A previously unnoticed mandate of the D.C. home rule charter could require the City Council to cut $17 million from the 1979 operating budget proposed by Major Walter E. Washington, The Washington Post learned yesterday.

The reduction in the $1.3 million operating budget would be neccessary because the $317 million federal payment assumed by the mayor is larger than the $300 million payment that exceeds the currently authorized level. There is legislation pending in Congress to raise that ceiling, but it is not expected to be approved before Dec. 15. That is when the Council expects to take final action on the budget for the fiscal year beginning Oct. 1, 1978.

Comer S. Coppie, the city's budget director, said that approval by the Council of a budget that included a U.S. payment of more than $300 million "certainly raises legal questions; whether or not its illegal is a judgement."

Coppie said the problem, which he termed more technical than serious, would require the city to reduce its originally submitted budget expenditures by $17 million and to seek restoration of those funds later. That request would have to come at some point after legislation increasing the federal payment is approved in Congress, he said.

Coppie could not say yesterday what programs might be curtailed in order to make way for the $17 million reduction. Major Washington, interviewed briefly as he left the meeting, said that they office would recommend spending reductions to the Council within the next several days.
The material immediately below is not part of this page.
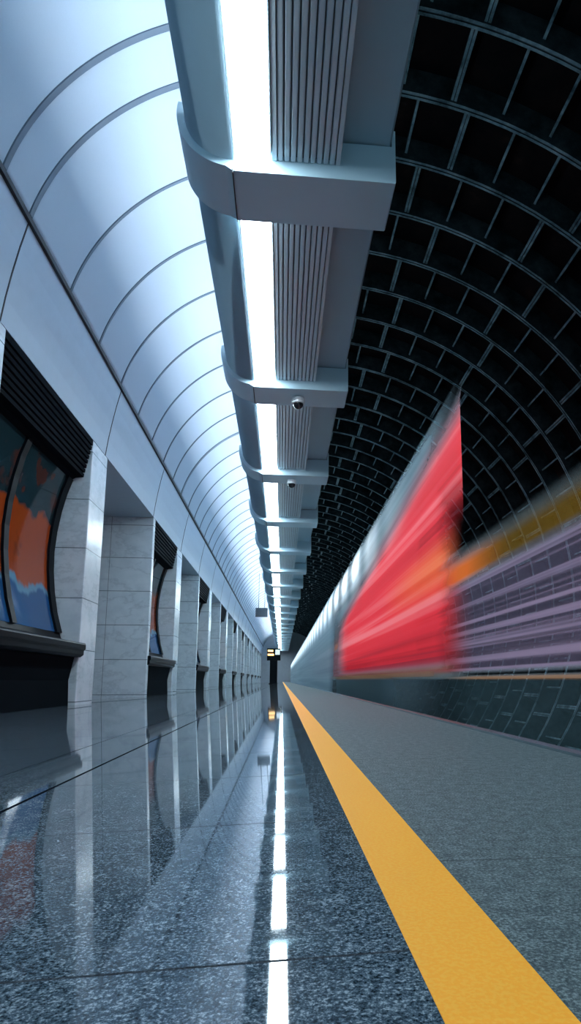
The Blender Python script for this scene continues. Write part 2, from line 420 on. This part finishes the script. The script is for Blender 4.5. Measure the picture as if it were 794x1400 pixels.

Yesterday's disclosure was the subject of an hour-long closed door afternoon meeting in the office of City Council Chairman Sterling Tucker, that incuded the major, some of the city's top legal officials several members of the Council. Tucker refused to discuss details of the meeting.

Several Council members already were looking skeptically at the unprecendented $317 million figure and calling it a "soft" forecast. In addition, the city is expected to face steep uphill fight, in Congress for such an appropriation because key congressional leaders have serious doubts about the efficiency of D.C. city government.

The payment is the federal government's annual allocation to the city to compensate for revenues that the District loses because of tax exemption of federal property in the city and the additional municipal costs incurred from being the nation's capital.

Although the current authorization, as set in the home rule charter, is $300 million, the city never has received that amount. A House-Senate conference committee still is trying to resolve the 1978 payment level. The House has recommended $295 million while the Senate has recommended $276 million. The city had requested the full $300 million.

Coppie said yesterday that his inclusion in the major's budget of a $317 million figure was based on a recommendation by the White House that it would support that figures as a new authorization level and was the proper procedure to follow.